Fast forward to that evening: I am in kitchen preparing dinner. My phone is still silenced from nap--yes, my nap—but it’s plugged in nearby, playing a podcast. I startle at its unexpected RING! RING! But I don’t move to look at or answer it... something of an M-O for me. But then it keeps ringing, again and again and AGAIN (only repeat calls or calls from my son’s school come through when the phone is silenced). I look and see that there are many missed calls from TRINA FREDERICK and I promptly slide into victim mode, feeling hounded, meek and frozen.

I manage to snap out of it, because I know the whip of that RING won't stop unless I answer. So I do. I hear a hard edge in her voice. It softens ever so slightly and she says, "My kids... they hungry. We hungry. Can you come out here and buy us some dinner?" I think to myself, is she crazy?... I don’t leave my house multiple times a day. It requires so much stamina just to get out to Frederick. I don’t know if she’s crazy, but I sure am and my inner resources tap out after round 1… sometimes before. [Yeah yeah yeah... equal airtime, Brooke Castillo... sometimes I make it a few rounds, too. :)] So as much as I don't like to say 'no', I said no.
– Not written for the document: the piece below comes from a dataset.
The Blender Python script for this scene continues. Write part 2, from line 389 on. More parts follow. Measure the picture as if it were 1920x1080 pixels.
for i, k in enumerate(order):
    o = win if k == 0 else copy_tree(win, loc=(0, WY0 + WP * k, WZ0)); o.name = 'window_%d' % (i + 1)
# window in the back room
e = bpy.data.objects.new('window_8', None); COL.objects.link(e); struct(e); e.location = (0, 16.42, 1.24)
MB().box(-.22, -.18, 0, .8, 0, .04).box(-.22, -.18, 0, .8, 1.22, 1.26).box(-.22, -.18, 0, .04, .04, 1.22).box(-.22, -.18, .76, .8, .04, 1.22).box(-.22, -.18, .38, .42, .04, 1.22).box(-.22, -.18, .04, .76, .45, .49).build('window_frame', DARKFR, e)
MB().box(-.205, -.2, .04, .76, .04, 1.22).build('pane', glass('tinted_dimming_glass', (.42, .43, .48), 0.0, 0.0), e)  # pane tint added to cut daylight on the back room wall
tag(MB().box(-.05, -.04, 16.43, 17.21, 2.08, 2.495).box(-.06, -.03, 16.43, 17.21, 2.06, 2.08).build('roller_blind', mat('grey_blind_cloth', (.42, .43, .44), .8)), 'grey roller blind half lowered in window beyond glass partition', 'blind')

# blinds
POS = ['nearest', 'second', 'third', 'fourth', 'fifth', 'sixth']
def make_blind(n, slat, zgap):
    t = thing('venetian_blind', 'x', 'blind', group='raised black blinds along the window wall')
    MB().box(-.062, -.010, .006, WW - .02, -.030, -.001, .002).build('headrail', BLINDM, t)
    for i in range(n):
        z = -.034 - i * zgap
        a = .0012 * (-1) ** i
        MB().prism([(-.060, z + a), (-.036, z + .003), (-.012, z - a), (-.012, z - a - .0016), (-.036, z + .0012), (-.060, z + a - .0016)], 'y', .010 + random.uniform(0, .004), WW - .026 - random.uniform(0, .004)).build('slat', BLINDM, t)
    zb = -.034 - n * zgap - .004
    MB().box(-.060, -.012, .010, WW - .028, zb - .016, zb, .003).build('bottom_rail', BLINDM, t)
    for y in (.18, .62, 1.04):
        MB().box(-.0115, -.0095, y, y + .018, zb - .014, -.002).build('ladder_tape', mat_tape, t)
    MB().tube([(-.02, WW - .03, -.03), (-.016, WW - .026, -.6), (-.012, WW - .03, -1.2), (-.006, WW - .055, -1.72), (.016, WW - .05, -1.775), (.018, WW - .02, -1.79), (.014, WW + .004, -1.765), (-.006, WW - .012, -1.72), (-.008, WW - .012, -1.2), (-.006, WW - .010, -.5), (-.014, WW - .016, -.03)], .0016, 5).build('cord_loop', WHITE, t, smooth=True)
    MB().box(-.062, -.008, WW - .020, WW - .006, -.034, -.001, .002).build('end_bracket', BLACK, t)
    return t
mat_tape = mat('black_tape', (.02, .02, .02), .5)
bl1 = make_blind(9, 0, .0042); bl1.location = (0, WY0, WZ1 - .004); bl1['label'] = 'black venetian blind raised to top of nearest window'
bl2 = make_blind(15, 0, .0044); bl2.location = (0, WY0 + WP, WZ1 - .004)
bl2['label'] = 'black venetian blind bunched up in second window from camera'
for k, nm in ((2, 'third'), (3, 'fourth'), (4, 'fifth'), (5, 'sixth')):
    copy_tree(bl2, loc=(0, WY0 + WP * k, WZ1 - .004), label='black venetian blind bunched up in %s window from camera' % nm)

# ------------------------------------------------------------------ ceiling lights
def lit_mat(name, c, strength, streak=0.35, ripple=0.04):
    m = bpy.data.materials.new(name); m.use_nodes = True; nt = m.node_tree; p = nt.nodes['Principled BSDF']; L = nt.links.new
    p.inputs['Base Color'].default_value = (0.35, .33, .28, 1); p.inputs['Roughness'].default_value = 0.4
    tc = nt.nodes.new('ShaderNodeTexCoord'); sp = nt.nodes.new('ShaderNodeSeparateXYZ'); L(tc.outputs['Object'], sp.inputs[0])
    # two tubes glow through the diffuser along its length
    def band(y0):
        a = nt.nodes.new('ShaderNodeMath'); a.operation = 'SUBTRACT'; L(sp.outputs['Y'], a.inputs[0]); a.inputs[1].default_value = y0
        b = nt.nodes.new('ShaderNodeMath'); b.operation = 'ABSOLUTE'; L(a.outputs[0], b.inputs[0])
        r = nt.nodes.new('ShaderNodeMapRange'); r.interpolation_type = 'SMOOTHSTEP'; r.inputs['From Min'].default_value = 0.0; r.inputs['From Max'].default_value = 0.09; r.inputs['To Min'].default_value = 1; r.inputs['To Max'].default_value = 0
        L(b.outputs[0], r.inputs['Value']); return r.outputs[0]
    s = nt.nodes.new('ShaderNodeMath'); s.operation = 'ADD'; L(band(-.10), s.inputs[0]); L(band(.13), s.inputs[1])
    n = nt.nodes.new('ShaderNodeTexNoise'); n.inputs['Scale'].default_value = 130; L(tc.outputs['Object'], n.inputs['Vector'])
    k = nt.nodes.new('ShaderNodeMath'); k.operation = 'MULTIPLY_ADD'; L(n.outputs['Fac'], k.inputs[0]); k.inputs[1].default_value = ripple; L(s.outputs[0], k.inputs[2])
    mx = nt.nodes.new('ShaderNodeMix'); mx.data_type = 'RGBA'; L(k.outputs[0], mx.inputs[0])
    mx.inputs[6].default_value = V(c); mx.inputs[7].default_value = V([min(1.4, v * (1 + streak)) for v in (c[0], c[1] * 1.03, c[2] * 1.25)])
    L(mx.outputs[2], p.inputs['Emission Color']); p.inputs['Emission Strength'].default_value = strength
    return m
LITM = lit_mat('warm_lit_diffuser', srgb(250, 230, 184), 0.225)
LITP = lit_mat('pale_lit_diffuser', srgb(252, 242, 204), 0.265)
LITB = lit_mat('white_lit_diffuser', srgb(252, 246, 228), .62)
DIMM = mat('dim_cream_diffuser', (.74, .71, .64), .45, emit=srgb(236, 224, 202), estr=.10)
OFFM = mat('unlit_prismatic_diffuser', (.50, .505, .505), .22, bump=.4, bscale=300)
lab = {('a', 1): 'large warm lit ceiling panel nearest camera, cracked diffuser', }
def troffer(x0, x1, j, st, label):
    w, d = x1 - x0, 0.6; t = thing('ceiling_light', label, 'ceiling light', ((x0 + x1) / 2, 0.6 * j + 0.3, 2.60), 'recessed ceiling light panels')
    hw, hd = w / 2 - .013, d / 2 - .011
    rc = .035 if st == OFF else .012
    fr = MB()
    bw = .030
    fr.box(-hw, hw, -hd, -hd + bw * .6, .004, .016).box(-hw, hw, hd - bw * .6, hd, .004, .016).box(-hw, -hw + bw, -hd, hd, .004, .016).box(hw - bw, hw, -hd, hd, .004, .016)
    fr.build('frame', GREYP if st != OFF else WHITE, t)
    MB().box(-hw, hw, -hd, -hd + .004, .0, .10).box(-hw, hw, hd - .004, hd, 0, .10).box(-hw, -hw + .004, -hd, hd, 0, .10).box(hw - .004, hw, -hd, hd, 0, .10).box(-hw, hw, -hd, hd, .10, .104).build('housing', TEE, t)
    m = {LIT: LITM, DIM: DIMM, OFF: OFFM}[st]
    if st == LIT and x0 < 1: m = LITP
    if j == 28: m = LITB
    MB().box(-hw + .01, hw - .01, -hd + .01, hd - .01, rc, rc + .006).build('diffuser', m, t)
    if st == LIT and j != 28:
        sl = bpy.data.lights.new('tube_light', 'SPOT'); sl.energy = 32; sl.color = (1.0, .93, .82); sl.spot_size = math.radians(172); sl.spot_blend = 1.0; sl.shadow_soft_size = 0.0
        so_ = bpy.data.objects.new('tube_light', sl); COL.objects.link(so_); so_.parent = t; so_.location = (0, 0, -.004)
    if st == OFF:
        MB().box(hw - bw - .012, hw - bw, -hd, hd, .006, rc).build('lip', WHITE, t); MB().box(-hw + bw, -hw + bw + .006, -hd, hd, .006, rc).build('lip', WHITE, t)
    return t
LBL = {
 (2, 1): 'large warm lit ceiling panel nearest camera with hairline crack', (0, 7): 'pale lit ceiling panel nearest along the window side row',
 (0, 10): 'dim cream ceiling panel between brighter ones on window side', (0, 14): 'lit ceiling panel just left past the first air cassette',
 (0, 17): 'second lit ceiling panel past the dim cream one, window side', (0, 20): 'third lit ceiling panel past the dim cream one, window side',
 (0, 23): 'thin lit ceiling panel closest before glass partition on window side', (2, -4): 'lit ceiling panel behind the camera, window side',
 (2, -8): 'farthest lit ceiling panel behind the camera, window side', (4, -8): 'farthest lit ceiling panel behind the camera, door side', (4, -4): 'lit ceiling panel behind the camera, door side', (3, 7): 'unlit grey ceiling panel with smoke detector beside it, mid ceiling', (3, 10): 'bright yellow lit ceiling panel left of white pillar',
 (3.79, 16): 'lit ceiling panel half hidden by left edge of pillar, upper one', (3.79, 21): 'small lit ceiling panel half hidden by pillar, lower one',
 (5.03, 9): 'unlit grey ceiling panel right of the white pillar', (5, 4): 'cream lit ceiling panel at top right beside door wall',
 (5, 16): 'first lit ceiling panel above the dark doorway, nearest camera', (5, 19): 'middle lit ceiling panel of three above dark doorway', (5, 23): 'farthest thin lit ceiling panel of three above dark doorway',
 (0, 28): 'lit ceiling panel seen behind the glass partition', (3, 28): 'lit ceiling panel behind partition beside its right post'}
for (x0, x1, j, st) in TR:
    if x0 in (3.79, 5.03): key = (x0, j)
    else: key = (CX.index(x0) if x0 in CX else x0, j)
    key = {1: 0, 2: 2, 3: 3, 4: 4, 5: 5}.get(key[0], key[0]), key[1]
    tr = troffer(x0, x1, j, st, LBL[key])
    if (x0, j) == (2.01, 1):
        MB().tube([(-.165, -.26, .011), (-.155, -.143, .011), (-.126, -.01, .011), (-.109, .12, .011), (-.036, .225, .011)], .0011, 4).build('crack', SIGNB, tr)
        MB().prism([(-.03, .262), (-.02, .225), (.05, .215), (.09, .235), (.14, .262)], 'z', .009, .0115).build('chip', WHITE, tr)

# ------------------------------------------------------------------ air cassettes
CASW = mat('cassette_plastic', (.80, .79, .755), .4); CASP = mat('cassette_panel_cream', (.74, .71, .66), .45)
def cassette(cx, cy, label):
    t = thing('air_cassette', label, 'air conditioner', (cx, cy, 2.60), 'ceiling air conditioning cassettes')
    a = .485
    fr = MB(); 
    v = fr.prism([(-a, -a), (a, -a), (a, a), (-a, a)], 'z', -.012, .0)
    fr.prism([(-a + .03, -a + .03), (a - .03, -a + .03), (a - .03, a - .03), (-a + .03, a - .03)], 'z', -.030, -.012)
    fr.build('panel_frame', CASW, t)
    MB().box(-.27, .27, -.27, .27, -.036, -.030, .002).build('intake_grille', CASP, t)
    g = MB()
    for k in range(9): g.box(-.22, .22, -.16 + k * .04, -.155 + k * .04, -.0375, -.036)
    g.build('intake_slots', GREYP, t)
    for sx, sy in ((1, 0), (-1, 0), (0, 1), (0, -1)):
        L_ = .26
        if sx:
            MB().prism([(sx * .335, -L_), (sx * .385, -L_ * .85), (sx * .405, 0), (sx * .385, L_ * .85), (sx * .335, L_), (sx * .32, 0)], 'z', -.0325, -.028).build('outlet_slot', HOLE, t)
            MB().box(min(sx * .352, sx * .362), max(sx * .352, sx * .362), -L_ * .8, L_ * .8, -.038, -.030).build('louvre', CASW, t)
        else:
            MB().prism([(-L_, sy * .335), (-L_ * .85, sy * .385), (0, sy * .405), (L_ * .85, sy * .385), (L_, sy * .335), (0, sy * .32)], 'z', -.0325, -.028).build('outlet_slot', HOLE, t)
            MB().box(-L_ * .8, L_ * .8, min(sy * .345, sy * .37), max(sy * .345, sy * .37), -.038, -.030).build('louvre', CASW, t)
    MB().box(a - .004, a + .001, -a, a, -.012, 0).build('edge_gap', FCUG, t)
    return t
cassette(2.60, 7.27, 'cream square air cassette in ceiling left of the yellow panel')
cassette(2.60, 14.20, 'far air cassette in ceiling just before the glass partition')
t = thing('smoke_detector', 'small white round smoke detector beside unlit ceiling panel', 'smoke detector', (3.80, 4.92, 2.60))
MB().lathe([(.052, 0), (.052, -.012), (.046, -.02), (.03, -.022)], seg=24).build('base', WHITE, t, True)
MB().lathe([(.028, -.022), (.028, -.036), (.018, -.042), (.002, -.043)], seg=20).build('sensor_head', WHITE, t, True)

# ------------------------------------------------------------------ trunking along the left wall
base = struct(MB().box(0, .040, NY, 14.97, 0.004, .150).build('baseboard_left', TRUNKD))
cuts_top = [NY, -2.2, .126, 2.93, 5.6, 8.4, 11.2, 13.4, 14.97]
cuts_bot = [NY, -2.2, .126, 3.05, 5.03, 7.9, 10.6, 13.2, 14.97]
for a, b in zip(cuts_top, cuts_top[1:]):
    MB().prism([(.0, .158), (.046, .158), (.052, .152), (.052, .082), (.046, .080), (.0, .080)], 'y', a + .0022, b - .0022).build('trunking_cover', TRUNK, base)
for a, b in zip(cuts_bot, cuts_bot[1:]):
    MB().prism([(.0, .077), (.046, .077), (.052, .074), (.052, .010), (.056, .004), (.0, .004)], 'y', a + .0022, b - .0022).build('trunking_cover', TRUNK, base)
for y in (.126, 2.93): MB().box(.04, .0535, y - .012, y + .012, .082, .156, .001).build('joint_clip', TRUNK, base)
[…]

…. She never called me again…

Trina was no coincidence. She reminded me of my human. Of our shared human, our shared worth. She reminded me of just how good I have it and have had it for so many years. She reminded me of how my struggles have evolved… and of how many times I’ve been amazingly uplifted, given to, shared with, for no reason and with no expectation. She also reminded me that I am able to say “no,” even when it’s hard. It was a potent reminder and rehearsal of saying 'no', exactly when I needed it.

Also, when our eyes met in the car, I remembered Oneness. Intensely familiar with my own wounds, shared suffering is a streamlined, direct connect with Source. And as in the title of the post, on the way to the ATM, I dropped it: One divided into separateness again. Doubt crept in. You, in the passenger seat, are different from me. Would you take from me? [Maybe she would... which speaks more to her being in a different place than to her being different.] Than we returned to One with the sharing of resources and the space of the ride. And again back to separate, to fear; when I shared my number without a clear 'yes' from inside and when I heard and saw the repeat calls. When I spoke what was true for me, a clear 'no', I came back to One. Which seems contrary, but when I honor who and where I am, I am Home. And Home is where we all reside when we remember what and where It is.